La defensa de aquellos territorios invisibles podría confundirse con la de ghetos en la vecindad de la nada, pero si algo sobrevive en ti, hasta en las más adversas circunstancias, es por el apoyo intangible de esos otros que existen y existieron, aquellos que te dotan de conciencia las promesas para renovar en ti el recuerdo de lo que eres: otredad dispersa en el recuerdo del tiempo. Tus penates y tus lares que olvidaste en un alejado rincón te iluminan de improviso otro rincón donde –contra toda evidencia- no estás solo: una habitabilidad comienza como continuidad de los espacios de tu propio ánimo.
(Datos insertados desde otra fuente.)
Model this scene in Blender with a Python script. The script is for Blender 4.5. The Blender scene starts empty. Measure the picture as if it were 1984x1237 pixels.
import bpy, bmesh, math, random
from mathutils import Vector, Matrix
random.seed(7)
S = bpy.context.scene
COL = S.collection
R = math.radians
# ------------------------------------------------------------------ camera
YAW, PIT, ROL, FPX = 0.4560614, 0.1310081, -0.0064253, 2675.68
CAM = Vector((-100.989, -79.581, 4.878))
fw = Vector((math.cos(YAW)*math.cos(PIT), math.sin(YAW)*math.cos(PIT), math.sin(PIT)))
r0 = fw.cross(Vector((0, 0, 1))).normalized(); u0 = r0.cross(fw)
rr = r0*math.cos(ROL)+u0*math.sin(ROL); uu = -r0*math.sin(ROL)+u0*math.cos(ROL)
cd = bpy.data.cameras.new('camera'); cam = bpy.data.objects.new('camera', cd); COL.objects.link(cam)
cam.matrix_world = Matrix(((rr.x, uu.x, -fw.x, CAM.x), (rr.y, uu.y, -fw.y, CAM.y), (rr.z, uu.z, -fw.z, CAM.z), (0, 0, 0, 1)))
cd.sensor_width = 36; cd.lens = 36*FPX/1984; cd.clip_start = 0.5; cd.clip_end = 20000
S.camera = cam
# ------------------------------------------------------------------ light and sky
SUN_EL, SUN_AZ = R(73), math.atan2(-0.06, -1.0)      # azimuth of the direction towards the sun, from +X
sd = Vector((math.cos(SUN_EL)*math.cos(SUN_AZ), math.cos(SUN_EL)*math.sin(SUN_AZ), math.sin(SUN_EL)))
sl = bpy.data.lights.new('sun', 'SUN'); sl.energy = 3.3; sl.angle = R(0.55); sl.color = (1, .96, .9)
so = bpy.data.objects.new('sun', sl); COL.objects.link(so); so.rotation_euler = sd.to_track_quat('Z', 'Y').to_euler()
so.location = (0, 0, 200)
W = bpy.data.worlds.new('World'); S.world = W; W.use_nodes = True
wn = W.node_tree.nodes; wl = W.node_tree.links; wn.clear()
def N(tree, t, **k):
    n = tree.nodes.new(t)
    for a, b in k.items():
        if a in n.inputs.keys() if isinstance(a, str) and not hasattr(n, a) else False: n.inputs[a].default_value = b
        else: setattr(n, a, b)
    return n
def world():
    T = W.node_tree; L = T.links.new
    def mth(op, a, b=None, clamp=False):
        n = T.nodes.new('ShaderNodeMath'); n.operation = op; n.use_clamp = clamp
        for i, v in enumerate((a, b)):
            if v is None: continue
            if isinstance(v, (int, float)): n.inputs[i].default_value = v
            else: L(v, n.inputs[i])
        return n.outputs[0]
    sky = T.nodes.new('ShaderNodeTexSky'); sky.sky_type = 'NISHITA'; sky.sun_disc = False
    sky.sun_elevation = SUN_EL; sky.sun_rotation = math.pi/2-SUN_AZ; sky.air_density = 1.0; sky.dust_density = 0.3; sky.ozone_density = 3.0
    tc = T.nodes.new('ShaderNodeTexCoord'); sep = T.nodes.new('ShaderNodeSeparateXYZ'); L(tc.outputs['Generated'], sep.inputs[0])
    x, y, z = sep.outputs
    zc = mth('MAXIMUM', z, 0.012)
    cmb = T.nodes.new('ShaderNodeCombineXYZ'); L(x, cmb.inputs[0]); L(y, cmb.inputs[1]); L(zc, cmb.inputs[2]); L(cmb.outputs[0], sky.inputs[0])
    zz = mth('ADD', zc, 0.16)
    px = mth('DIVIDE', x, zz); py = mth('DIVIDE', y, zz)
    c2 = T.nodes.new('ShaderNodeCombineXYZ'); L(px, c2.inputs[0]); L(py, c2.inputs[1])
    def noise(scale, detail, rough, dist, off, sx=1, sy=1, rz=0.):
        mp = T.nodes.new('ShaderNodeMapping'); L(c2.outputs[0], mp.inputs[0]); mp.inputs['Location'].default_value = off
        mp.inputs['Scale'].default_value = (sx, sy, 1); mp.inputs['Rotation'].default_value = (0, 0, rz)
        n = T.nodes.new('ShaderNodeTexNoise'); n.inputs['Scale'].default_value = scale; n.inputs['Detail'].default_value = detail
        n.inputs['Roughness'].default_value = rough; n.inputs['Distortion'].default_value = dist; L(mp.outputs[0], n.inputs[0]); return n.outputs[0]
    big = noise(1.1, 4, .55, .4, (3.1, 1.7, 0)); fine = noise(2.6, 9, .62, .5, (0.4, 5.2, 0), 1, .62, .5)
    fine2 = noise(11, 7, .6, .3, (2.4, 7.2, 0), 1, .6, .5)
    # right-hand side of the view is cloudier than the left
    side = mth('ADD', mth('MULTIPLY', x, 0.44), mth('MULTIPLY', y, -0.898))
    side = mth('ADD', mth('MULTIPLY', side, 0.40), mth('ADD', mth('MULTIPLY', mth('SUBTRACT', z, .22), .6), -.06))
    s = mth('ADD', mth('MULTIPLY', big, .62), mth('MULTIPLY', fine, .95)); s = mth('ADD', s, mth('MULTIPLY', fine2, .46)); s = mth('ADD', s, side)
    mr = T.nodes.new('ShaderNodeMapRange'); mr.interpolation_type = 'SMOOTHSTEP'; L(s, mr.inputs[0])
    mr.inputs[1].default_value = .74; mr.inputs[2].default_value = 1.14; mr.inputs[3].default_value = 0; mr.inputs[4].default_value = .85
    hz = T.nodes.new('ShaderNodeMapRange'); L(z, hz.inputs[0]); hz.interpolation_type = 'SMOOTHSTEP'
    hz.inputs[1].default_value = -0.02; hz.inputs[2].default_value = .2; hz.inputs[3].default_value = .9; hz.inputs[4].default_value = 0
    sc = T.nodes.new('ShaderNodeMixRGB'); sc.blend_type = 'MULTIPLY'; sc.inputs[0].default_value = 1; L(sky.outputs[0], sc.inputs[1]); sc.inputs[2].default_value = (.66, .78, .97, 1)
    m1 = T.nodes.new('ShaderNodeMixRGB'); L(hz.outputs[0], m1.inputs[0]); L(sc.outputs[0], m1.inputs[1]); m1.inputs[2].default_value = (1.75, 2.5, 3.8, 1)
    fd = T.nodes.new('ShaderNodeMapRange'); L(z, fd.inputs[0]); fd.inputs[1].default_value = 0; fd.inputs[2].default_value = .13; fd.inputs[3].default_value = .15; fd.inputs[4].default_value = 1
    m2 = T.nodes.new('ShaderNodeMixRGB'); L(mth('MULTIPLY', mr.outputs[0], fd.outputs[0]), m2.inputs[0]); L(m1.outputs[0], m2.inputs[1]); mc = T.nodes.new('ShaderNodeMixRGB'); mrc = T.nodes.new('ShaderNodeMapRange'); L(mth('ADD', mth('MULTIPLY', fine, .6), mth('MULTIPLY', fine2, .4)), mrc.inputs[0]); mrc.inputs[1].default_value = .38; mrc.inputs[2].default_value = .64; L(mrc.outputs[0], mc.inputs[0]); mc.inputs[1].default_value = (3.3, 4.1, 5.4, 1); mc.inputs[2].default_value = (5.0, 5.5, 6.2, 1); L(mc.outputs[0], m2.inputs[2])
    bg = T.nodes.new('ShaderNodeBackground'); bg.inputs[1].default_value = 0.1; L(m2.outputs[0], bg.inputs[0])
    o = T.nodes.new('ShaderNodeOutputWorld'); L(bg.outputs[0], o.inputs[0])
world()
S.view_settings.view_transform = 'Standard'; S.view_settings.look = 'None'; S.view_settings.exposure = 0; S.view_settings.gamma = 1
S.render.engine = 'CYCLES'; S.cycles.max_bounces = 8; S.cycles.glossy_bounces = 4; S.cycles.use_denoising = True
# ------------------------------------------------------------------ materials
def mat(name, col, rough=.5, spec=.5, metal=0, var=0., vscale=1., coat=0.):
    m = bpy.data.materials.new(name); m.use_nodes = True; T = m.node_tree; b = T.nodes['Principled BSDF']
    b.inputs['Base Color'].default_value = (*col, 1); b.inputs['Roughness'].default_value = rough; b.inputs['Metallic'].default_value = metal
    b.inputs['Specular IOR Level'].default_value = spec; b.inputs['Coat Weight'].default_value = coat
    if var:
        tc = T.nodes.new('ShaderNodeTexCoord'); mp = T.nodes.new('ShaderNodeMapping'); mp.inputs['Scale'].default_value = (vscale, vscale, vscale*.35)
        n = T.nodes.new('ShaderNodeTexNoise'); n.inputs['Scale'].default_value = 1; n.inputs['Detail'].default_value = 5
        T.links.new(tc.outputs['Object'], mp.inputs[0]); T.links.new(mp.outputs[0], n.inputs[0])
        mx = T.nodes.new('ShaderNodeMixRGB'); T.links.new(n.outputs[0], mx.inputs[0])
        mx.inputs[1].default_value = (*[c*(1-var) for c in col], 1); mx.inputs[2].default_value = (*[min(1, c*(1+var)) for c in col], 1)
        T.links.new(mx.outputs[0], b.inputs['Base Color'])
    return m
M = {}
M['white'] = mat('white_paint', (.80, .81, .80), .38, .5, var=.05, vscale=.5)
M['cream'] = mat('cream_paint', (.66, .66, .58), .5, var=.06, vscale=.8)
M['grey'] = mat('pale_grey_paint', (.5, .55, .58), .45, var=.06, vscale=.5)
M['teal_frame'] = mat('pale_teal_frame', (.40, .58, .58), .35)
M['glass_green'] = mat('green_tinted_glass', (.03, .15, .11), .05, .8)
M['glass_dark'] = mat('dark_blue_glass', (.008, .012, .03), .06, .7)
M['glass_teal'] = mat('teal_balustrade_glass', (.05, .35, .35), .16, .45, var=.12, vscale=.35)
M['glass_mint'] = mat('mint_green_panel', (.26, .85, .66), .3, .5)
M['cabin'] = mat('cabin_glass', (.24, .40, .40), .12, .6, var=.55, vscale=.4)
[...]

La palabra interior que nos sostiene vive de la palabra audible, del gesto que nos devuelve el mundo. En nuestra lengua la palabra persona viene del latín personare : sonar a través del habla, cantar, decir…manifestarse, ser escuchados: sientes que eres cuando apareces a través de la escucha.
Ese lugar es muy diferente al que se aprecia desde un avión, un coche, un tren, una barca; es el lugar, el territorio del afecto: el territorio afectado, el territorio hendido por lo que te afecta. El sedimento de aquellos instantes en que la vida y el mundo nos acogen genera el humus donde nace la palabra humano.
La expulsión no crea sedimento, lo disuelve arrastrándolo, como las tempestades, a simas que lo alejan. La negación de la palabra y de la escucha tendría el poder y los efectos de esa violencia, el mismo poder de desahucio que si sembraran tus campos de sal y tus heridas de la sangre que amas.
Es la diáspora de esos territorios invisibles lo que puede realmente aniquilarte. Tu último reducto es la última persona que escucha tus palabras.
Quizá una mayoría silenciosa sepa que ya todo cambió y no sepa que hacer con su silencio.